** start COLLECTED DATA **
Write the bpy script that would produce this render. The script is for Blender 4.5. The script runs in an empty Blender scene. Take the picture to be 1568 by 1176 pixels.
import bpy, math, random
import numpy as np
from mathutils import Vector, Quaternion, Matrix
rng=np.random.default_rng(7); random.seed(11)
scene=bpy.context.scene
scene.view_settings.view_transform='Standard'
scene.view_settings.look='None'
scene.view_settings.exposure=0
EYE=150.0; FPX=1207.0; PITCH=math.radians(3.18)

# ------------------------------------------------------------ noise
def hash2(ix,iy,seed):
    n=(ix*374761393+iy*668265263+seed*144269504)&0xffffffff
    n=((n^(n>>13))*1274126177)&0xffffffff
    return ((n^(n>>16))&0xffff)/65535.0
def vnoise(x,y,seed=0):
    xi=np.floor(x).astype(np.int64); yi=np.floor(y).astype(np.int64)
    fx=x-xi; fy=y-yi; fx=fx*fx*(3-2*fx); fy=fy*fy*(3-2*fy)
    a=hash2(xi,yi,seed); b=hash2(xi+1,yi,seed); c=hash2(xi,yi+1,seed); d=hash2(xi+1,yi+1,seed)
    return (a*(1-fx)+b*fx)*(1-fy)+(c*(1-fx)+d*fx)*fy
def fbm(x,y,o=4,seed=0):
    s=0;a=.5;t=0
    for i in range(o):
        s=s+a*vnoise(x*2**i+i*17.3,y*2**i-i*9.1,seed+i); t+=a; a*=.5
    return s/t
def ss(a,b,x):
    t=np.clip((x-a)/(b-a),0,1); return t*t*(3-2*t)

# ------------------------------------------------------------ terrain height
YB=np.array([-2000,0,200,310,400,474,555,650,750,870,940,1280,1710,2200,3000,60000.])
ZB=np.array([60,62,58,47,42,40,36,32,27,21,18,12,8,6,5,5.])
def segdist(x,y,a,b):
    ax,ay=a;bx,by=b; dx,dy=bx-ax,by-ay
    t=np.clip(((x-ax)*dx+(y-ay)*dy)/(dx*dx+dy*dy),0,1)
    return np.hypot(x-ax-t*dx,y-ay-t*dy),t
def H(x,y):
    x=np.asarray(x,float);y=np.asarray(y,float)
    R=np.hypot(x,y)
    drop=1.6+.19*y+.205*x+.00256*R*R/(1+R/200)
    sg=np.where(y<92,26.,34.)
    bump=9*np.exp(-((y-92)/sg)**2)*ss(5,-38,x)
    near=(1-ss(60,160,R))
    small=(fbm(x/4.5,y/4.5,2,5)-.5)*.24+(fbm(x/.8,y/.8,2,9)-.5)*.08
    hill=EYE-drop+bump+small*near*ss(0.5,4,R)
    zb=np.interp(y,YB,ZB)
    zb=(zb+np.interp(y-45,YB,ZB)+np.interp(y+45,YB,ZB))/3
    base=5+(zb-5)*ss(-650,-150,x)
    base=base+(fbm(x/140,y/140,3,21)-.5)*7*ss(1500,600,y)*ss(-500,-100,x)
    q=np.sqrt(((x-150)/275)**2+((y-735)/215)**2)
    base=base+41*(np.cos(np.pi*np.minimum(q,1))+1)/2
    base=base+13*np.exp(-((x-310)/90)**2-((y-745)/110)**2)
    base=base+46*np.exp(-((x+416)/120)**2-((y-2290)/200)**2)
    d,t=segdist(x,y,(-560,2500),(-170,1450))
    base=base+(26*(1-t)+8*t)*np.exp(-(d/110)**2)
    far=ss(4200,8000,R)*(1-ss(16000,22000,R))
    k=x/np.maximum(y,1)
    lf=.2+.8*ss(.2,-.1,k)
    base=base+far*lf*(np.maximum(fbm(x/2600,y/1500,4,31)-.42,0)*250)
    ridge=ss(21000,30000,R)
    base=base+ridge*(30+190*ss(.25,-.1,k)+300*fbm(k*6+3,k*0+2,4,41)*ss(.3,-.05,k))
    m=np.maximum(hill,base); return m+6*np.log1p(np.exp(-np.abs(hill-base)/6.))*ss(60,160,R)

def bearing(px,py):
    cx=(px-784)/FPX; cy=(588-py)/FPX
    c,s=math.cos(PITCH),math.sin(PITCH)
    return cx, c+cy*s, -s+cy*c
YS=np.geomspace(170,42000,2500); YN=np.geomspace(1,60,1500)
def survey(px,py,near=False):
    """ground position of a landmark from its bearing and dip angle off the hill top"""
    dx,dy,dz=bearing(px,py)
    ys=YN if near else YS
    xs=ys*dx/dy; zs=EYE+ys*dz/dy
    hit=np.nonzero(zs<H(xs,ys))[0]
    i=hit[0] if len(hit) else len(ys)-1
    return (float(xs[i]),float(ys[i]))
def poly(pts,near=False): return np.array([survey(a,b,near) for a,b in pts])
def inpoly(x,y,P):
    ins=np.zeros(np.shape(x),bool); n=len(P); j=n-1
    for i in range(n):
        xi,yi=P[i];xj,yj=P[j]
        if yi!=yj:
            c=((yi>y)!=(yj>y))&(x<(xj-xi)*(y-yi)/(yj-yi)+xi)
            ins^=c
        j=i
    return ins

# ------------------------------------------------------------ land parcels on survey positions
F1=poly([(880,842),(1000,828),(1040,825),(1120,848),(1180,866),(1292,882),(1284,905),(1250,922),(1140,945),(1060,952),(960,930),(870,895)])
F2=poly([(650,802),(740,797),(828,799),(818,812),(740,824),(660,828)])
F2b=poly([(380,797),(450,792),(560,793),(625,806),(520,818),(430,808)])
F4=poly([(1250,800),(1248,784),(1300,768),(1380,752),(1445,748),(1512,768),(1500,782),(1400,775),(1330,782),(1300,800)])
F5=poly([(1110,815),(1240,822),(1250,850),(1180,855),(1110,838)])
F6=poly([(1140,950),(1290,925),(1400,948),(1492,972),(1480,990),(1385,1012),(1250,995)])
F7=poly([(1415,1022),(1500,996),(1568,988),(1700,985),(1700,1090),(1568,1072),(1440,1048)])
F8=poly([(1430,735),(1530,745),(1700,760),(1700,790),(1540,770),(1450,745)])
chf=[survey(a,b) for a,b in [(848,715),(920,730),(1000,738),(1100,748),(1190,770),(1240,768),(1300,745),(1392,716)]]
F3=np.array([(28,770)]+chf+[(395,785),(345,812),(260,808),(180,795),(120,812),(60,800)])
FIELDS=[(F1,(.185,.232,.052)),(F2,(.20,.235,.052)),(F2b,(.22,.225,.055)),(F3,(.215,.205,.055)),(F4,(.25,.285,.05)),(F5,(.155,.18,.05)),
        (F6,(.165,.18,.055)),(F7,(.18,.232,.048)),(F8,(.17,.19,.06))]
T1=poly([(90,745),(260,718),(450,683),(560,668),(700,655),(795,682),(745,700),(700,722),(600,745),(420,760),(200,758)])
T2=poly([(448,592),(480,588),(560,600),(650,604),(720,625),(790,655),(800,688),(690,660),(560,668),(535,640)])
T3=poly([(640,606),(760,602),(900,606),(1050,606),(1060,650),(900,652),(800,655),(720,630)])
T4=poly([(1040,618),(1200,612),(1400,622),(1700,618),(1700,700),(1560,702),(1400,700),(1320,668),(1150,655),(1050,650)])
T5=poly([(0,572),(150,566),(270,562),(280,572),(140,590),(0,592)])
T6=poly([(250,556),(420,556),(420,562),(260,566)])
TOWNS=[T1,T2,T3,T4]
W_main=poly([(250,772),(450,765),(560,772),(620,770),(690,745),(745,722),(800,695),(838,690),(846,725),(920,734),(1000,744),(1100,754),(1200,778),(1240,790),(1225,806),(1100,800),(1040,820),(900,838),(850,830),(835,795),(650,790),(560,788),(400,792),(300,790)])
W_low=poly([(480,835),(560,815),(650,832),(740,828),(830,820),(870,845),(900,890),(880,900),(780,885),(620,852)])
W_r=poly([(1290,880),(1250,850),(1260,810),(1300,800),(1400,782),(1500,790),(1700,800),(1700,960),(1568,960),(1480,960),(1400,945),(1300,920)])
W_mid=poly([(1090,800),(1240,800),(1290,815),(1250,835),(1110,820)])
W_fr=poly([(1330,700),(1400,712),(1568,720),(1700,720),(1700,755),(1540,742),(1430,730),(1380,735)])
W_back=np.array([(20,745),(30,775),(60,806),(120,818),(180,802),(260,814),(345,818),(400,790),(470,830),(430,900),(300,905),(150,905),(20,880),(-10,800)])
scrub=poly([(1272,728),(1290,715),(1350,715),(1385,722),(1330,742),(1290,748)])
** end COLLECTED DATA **
### WHAT YOU NEED TO DO
What are the exact lines from the beginning of the material through the line containing "EYE=150.0; FPX=1207.0; PITCH=math.radians(3.18)"? Write out those lines alone.

### RESULT OF THE EXERCISE
Write the bpy script that would produce this render. The script is for Blender 4.5. The script runs in an empty Blender scene. Take the picture to be 1568 by 1176 pixels.
import bpy, math, random
import numpy as np
from mathutils import Vector, Quaternion, Matrix
rng=np.random.default_rng(7); random.seed(11)
scene=bpy.context.scene
scene.view_settings.view_transform='Standard'
scene.view_settings.look='None'
scene.view_settings.exposure=0
EYE=150.0; FPX=1207.0; PITCH=math.radians(3.18)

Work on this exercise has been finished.